▶ **Task directions**: Pictures do not belong in the copy; transcribe everything else in the records exactly.

▶ **Input**:
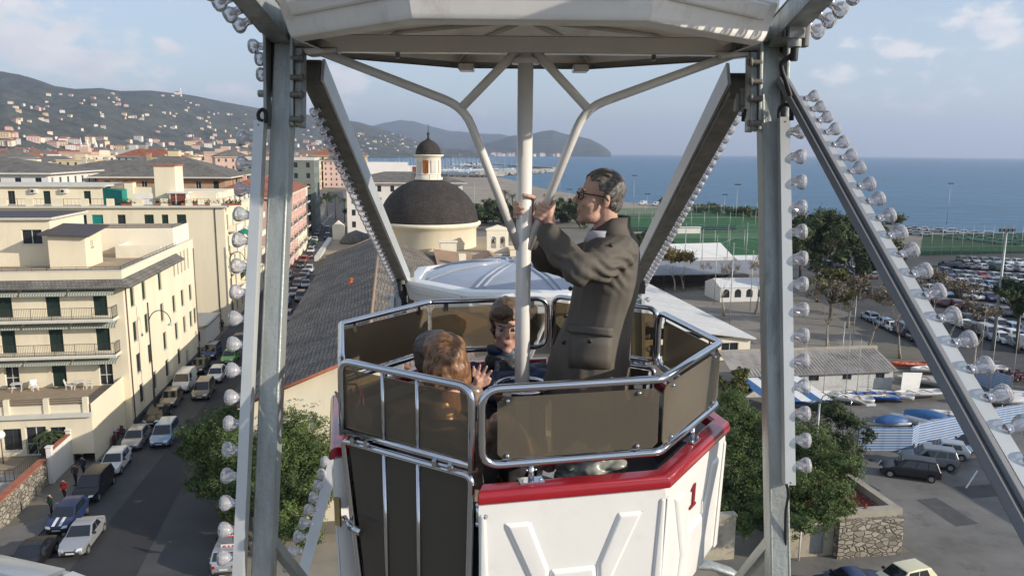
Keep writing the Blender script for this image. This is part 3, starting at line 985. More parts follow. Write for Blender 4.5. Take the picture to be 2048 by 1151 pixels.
def sea_mat():
    m = M('sea_water', (.012, .098, .190), .32, 0, .12, .004, spec=.25)
    nt = m.node_tree; N, L = nt.nodes.new, nt.links.new; b = nt.nodes['Principled BSDF']
    tc = N('ShaderNodeTexCoord'); mp = N('ShaderNodeMapping'); mp.inputs['Scale'].default_value = (.35, 1, 1); mp.inputs['Rotation'].default_value = (0, 0, R(-25))
    L(tc.outputs['Object'], mp.inputs[0])
    n1 = N('ShaderNodeTexNoise'); n1.inputs['Scale'].default_value = .12; n1.inputs['Detail'].default_value = 9; n1.inputs['Roughness'].default_value = .62
    n2 = N('ShaderNodeTexNoise'); n2.inputs['Scale'].default_value = .018; n2.inputs['Detail'].default_value = 5
    L(mp.outputs[0], n1.inputs['Vector']); L(mp.outputs[0], n2.inputs['Vector'])
    ad = N('ShaderNodeMath'); ad.operation = 'ADD'; L(n1.outputs[0], ad.inputs[0]); L(n2.outputs[0], ad.inputs[1])
    bp = N('ShaderNodeBump'); bp.inputs['Strength'].default_value = 1; bp.inputs['Distance'].default_value = 2.4
    L(ad.outputs[0], bp.inputs['Height']); L(bp.outputs[0], b.inputs['Normal'])
    # swell shows as darker and lighter water
    mr = N('ShaderNodeMapRange'); L(n1.outputs[0], mr.inputs[0]); mr.inputs[1].default_value = .35; mr.inputs[2].default_value = .65; mr.inputs[3].default_value = .72; mr.inputs[4].default_value = 1.3
    sc = N('ShaderNodeVectorMath'); sc.operation = 'SCALE'
    src = b.inputs['Base Color'].links[0].from_socket
    L(src, sc.inputs[0]); L(mr.outputs[0], sc.inputs['Scale']); L(sc.outputs[0], b.inputs['Base Color'])
    return m


struct(mb, 'sea', sea_mat())
# beach from the pitch round to the harbour arm
beach = [gr(x, y) for x, y in coast_px[:7]] + [gr(1340, 428), gr(1250, 428), gr(1140, 430), gr(1060, 420), gr(940, 412), gr(860, 400), gr(740, 395), gr(700, 380), gr(640, 372), gr(630, 355)] + [gr(760, 354), gr(870, 352)]
sheet('beach', beach, .05, m_sand)
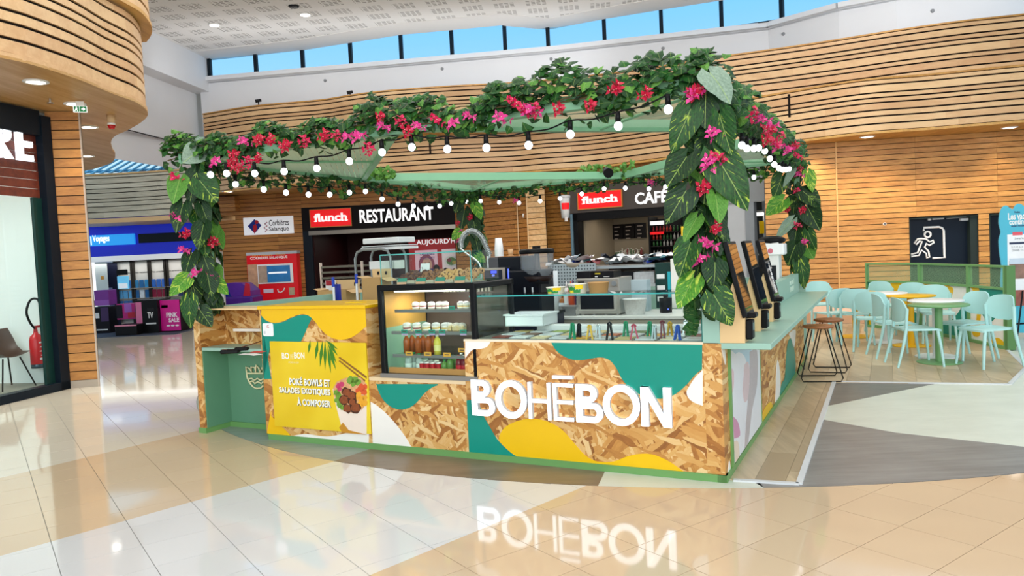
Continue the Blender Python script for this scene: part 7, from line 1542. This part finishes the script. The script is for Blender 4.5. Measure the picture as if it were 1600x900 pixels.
for x0, x1, y, v in ((578, 612, 277, 2.8), (905, 990, 271, RV1-.3)):
    a, c = fr(x0, y, v), fr(x1, y, v); t = thing('ivy_tuft', 'tuft of ivy on top of the canopy frame, %s' % ('left of the wide beam' if x0 < 700 else 'right, above the café sign'), 'ivy', TK(a.x, v, a.z)); b = B(); b.uvl = []
    for i in range(60): ivy(b, K(a.x+(c.x-a.x)*rl.random(), v+rl.uniform(-.1, .1), a.z+rl.uniform(-.03, .09)), .07, (rl.uniform(-1, 1), -1, rl.uniform(-.5, 1)))
    b.uv = b.uvl; part('ivy_leaves', b, IVY[1], t, kind='stuff')
# posts clothed in big leaves; each leaf: base px, tip px, width px, kind
VIEW = lambda p: (EYE-p).normalized()
def post_garland(key, label, leaves, flowers, zlo, fill, lo=.19, hi=.29, fs=.068):
    u, v, z = POSTS[key]; t = thing('leaf_garland', label, 'garland', TK(u, v, zlo)); axis = K(u, v)
    dist = axis.length
    for (bx, by, tx, ty, w, k, d) in leaves:
        n = VIEW(axis+Vector((0, 0, 2))); n.z = 0; n.normalize(); q = axis+n*(.08+.05*d)
        b_, e_ = onp(bx, by, q, n), onp(tx, ty, q+n*.07, n); put_leaf(t, b_, e_, w*dist/CF*1.1, k, n+Vector((rl.uniform(-.5, .5), 0, rl.uniform(.1, .6))))
    for i in range(fill):
        zz = rl.uniform(zlo+.25, RZ0+.05); a = rl.uniform(0, 2*PI); o = Vector((math.cos(a), math.sin(a), 0)); b_ = K(u, v, zz)+o*.05; L = rl.uniform(lo, hi)
        put_leaf(t, b_, b_+o*L*.45+Vector((0, 0, -L*.85)), L*.8, rl.choice((0, 1, 1, 1, 4)), o+Vector((0, 0, .5)))
    b = B(); b.uvl = []
    for i in range(fill*9):
        a = rl.uniform(0, 2*PI); r = .12*math.sqrt(rl.random()); ivy(b, K(u+r*math.cos(a), v+r*math.sin(a), rl.uniform(zlo+.1, RZ0)), .07*rl.uniform(.7, 1.3), (math.cos(a), math.sin(a)-.6, rl.uniform(-.3, .5)))
    b.uv = b.uvl; part('ivy_leaves', b, IVD, t, kind='stuff')
    for (x, y) in flowers: n = VIEW(axis+Vector((0, 0, 2))); n.z = 0; n.normalize(); put_flower(t, onp(x, y, axis+n*.2, n), fs*rl.uniform(.85, 1.15))
    for k in range(3):
        a = rl.uniform(0, 6); part('stem', B().tube([K(u+.05*math.cos(a+i*.5), v+.05*math.sin(a+i*.5), zlo+.1+(RZ0-zlo)*i/12) for i in range(13)], .008, 5), M_('#5d6b34', .6), t)
    return t
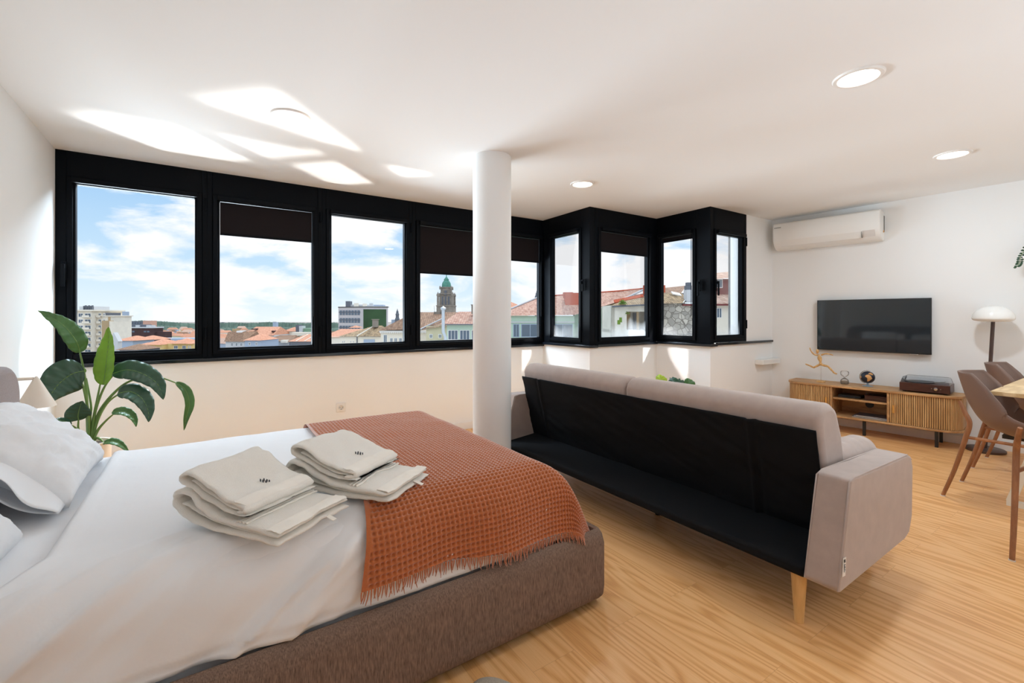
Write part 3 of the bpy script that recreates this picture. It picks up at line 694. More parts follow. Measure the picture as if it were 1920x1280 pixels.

▶ **Full solution**:
Keep writing the Blender script for this image. This is part 3, starting at line 985. More parts follow. Write for Blender 4.5. Take the picture to be 2048 by 1151 pixels.
def sea_mat():
    m = M('sea_water', (.012, .098, .190), .32, 0, .12, .004, spec=.25)
    nt = m.node_tree; N, L = nt.nodes.new, nt.links.new; b = nt.nodes['Principled BSDF']
    tc = N('ShaderNodeTexCoord'); mp = N('ShaderNodeMapping'); mp.inputs['Scale'].default_value = (.35, 1, 1); mp.inputs['Rotation'].default_value = (0, 0, R(-25))
    L(tc.outputs['Object'], mp.inputs[0])
    n1 = N('ShaderNodeTexNoise'); n1.inputs['Scale'].default_value = .12; n1.inputs['Detail'].default_value = 9; n1.inputs['Roughness'].default_value = .62
    n2 = N('ShaderNodeTexNoise'); n2.inputs['Scale'].default_value = .018; n2.inputs['Detail'].default_value = 5
    L(mp.outputs[0], n1.inputs['Vector']); L(mp.outputs[0], n2.inputs['Vector'])
    ad = N('ShaderNodeMath'); ad.operation = 'ADD'; L(n1.outputs[0], ad.inputs[0]); L(n2.outputs[0], ad.inputs[1])
    bp = N('ShaderNodeBump'); bp.inputs['Strength'].default_value = 1; bp.inputs['Distance'].default_value = 2.4
    L(ad.outputs[0], bp.inputs['Height']); L(bp.outputs[0], b.inputs['Normal'])
    # swell shows as darker and lighter water
    mr = N('ShaderNodeMapRange'); L(n1.outputs[0], mr.inputs[0]); mr.inputs[1].default_value = .35; mr.inputs[2].default_value = .65; mr.inputs[3].default_value = .72; mr.inputs[4].default_value = 1.3
    sc = N('ShaderNodeVectorMath'); sc.operation = 'SCALE'
    src = b.inputs['Base Color'].links[0].from_socket
    L(src, sc.inputs[0]); L(mr.outputs[0], sc.inputs['Scale']); L(sc.outputs[0], b.inputs['Base Color'])
    return m


struct(mb, 'sea', sea_mat())
# beach from the pitch round to the harbour arm
beach = [gr(x, y) for x, y in coast_px[:7]] + [gr(1340, 428), gr(1250, 428), gr(1140, 430), gr(1060, 420), gr(940, 412), gr(860, 400), gr(740, 395), gr(700, 380), gr(640, 372), gr(630, 355)] + [gr(760, 354), gr(870, 352)]
sheet('beach', beach, .05, m_sand)
Continue the Blender Python script for this scene: part 7, from line 1542. This part finishes the script. The script is for Blender 4.5. Measure the picture as if it were 1600x900 pixels.
for x0, x1, y, v in ((578, 612, 277, 2.8), (905, 990, 271, RV1-.3)):
    a, c = fr(x0, y, v), fr(x1, y, v); t = thing('ivy_tuft', 'tuft of ivy on top of the canopy frame, %s' % ('left of the wide beam' if x0 < 700 else 'right, above the café sign'), 'ivy', TK(a.x, v, a.z)); b = B(); b.uvl = []
    for i in range(60): ivy(b, K(a.x+(c.x-a.x)*rl.random(), v+rl.uniform(-.1, .1), a.z+rl.uniform(-.03, .09)), .07, (rl.uniform(-1, 1), -1, rl.uniform(-.5, 1)))
    b.uv = b.uvl; part('ivy_leaves', b, IVY[1], t, kind='stuff')
# posts clothed in big leaves; each leaf: base px, tip px, width px, kind
VIEW = lambda p: (EYE-p).normalized()
def post_garland(key, label, leaves, flowers, zlo, fill, lo=.19, hi=.29, fs=.068):
    u, v, z = POSTS[key]; t = thing('leaf_garland', label, 'garland', TK(u, v, zlo)); axis = K(u, v)
    dist = axis.length
    for (bx, by, tx, ty, w, k, d) in leaves:
        n = VIEW(axis+Vector((0, 0, 2))); n.z = 0; n.normalize(); q = axis+n*(.08+.05*d)
        b_, e_ = onp(bx, by, q, n), onp(tx, ty, q+n*.07, n); put_leaf(t, b_, e_, w*dist/CF*1.1, k, n+Vector((rl.uniform(-.5, .5), 0, rl.uniform(.1, .6))))
    for i in range(fill):
        zz = rl.uniform(zlo+.25, RZ0+.05); a = rl.uniform(0, 2*PI); o = Vector((math.cos(a), math.sin(a), 0)); b_ = K(u, v, zz)+o*.05; L = rl.uniform(lo, hi)
        put_leaf(t, b_, b_+o*L*.45+Vector((0, 0, -L*.85)), L*.8, rl.choice((0, 1, 1, 1, 4)), o+Vector((0, 0, .5)))
    b = B(); b.uvl = []
    for i in range(fill*9):
        a = rl.uniform(0, 2*PI); r = .12*math.sqrt(rl.random()); ivy(b, K(u+r*math.cos(a), v+r*math.sin(a), rl.uniform(zlo+.1, RZ0)), .07*rl.uniform(.7, 1.3), (math.cos(a), math.sin(a)-.6, rl.uniform(-.3, .5)))
    b.uv = b.uvl; part('ivy_leaves', b, IVD, t, kind='stuff')
    for (x, y) in flowers: n = VIEW(axis+Vector((0, 0, 2))); n.z = 0; n.normalize(); put_flower(t, onp(x, y, axis+n*.2, n), fs*rl.uniform(.85, 1.15))
    for k in range(3):
        a = rl.uniform(0, 6); part('stem', B().tube([K(u+.05*math.cos(a+i*.5), v+.05*math.sin(a+i*.5), zlo+.1+(RZ0-zlo)*i/12) for i in range(13)], .008, 5), M_('#5d6b34', .6), t)
    return t
Write part 3 of the bpy script that recreates this picture. It picks up at line 694. More parts follow. Measure the picture as if it were 1920x1280 pixels.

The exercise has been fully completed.